Any government in any part of the world will face multiple challenges at any time. There is the need to stay in power, to satisfy constituents, to deal with foreign powers and to keep electoral promises. A government that has multiple agendas would be better able to cope with these multiple challenges than a government with a single agenda. A government with multiple agendas will tend to strive to keep a balance between its different agendas so that some part of all can be met. The main problem with a single agenda government is that its focus on its single agenda can lead to a blind eye being turned to breakdowns elsewhere in the system. The end result can be akin to winning the war but losing the peace.

It is becoming increasingly obvious that important aspects of social and political life in the country are in a state of rapid deterioration. An area of misgovernance of tragic consequence to the people has been the continuing impunity with regard to killings and disappearances. The government has been in a denial mode, accusing its critics of being unduly influenced by LTTE propaganda. But killings and abductions continue to be reported from around the country with arrests being made in most cases. There has been a spate of killings in the east, but the steady death toll due to killings by unidentified gunmen continues to haunt the north and elsewhere.

Gross politicisation

In the meantime, the war in the north has escalated with unconfirmed stories of several hundreds of battlefield casualties.
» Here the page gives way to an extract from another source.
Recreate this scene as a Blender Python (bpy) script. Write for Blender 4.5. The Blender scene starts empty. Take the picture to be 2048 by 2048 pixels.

The media is denied independent access to the battle zones as well as intimidated into not reporting what they find out by other means. In this context the opposition leader called for media to report the truth even if they risk getting killed as a result, which is hardly an encouragement to the media and shows the dire situation they are faced with. The lack of an effective response to the crisis of law and order, and media failure, can be partly attributed to the gross politicization of the state machinery which is highly partisan towards the government.

Perhaps it is to remedy this alarming situation that the Supreme Court has directed the government to appoint the Constitutional Council with immediate effect, but so far to little effect. The non implementation of the 17th Amendment to the constitution for over three years has vested all the powers of appointment in the hands of the President and therefore to politicisation. The Supreme Court has now set a one month deadline to the government and opposition to appoint the Constitutional Council under the 17th Amendment. This would ensure that high level appointments to state institutions, such as the police, judiciary, human rights commission, public services commission and elections commission, would be decided jointly by the government with the participation of the opposition.

The recent activism of the Supreme Court in regard to several areas of governance usually reserved for the executive branch of government may be as a consequence of this failure of governance. Following its landmark ruling in the Waters Edge case in September, where the court imposed liability on a former President for abuse of power in alienating land, the court ordered the Ceylon Electricity Board to revise its tariff scheme to provide relief to consumers. Courts of law may not be the best suited to lay down guidelines on technical issues of pricing. But the failure of the executive branch to follow reasonable practices may leave little room to do anything less. More recent decisions have included undoing the costly hedging deal on oil purchases.

Non- implementation

Still another area of non implementation is the 13th Amendment to the constitution, which the government has claimed as its interim political solution to the ethnic conflict. The Chief Minister of the Eastern Province, Pillayan, has been repeatedly complaining about the absence of devolution of power and resources to his administration. Recently there was a period of two days in which more than 20 people were gunned down in the east in various locations. Although roads and bridges are being visibly built there, these are being decided by the authorities in the central government and not in the province. As a result the Chief Minister has resorted to a hunger strike and to boycotting the All Party Representatives Committee meant to propose the solution to the ethnic conflict, to protest his lack of power to make a difference to the lives of the people he is supposed to lead.

Even if not clearly stated, the underlying self-justification of the government for the non implementation of the constitution, and in particular the 13th and 17th Amendments by the government would be the need to fight the war against the LTTE. This is proving to be a cloak under which the government seeks to concentrate power beyond reasonable limits including the rule of law. The LTTE has long been a ruthless foe of the Sri Lankan state and anyone who stands in its way. The problem is that the war is not an isolated system. It interacts with other systems, including the international system. In a complex society, the breakdown in the rule of law, even in one part, can feed into a breakdown elsewhere in the system. Sooner or later the larger system that sustains the war can itself break down, as it did once before in 2001.